Until I told him my insight.
“I just do whatever I feel like doing until I’m up against a deadline and then I get all the other stuff done.”
He was stuck you see, because that seemed like a terrible idea, but I was a very productive hard-working staff member. As I recall he gave me a tight smile, nodded his head, and backed out of my office.
There’s a whole spate of literature devoted to personal and professional productivity. There’s time blocking, bullet journals, and even this thing where you get on a Zoom call with someone and just do your work while they do their work… then you say goodbye. And then there’s this idea called “eat the frog.” I saw somewhere that it came from Mark Twain who said something to the effect that if you have to eat a frog to survive just get it over with first. In productivity, eating the frog is doing the least desirable or hardest task first.
Not me. I do the most fun thing first and then let the other stuff stack up until I have to work through chest pains to get it done while silently cursing my life.

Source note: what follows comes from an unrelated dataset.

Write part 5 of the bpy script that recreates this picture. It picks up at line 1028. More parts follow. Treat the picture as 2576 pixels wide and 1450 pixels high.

I figure with this philosophy I will have more fun most of the time and push through the pain for only a short time.
I did this in University too, but differently. I was always a decent student – I have a killer short-term memory – but I hated a lot of my assignments. Then one day, I decided the reason I hated homework was because I was writing for my professors and not for me. I took immediate action. The next research paper I wrote, I had fun with. I made it entertaining. I remember Dr. Scott, my soils and vegetation professor writing, “Highly unusual style” on my paper and then giving me the same B+ I would have gotten if I had slogged through another pedestrian treatment of dirt and plants.
Speaking of university, I remember the day I realized that my 82% mark in Anthropology would garner the same A as the student who worked their rear end off for a 95% because Anthropology didn’t have an A+ option. If all that studying would end in the same mark, why put in the extra effort? Especially when grade letter marks were the only thing that mattered.
This too was futility.
Yesterday I was visiting with a group of Christian entrepreneurs and they were discussing the role of God in business. One of the group said that she didn’t know what to do because she was praying and praying and didn’t feel like God was giving her any direction.
She didn’t look like she was having a good time in business at all.
That too is futility.
Look, if we can’t enjoy what we’re doing at least a lot of the time, we should seriously reflect on our lives. Now, here’s an interesting thing: the writer of Ecclesiastes goes to great lengths to point out that the righteous eventually pass away, and the wicked sometimes prosper. The truth is life has big ups and tummy-turning dips – but if you lose your sense of humour in it, if you take things too seriously if you can’t stop to have a tea party from time to time, you will die.
At the very least you’ll start to lose your mind.
Our world can change in the blink of an eye. What a shame if we spend it sweating and fretting and never doing fun things. What a shame if we lose our sense of humour that carries us through the hard stuff.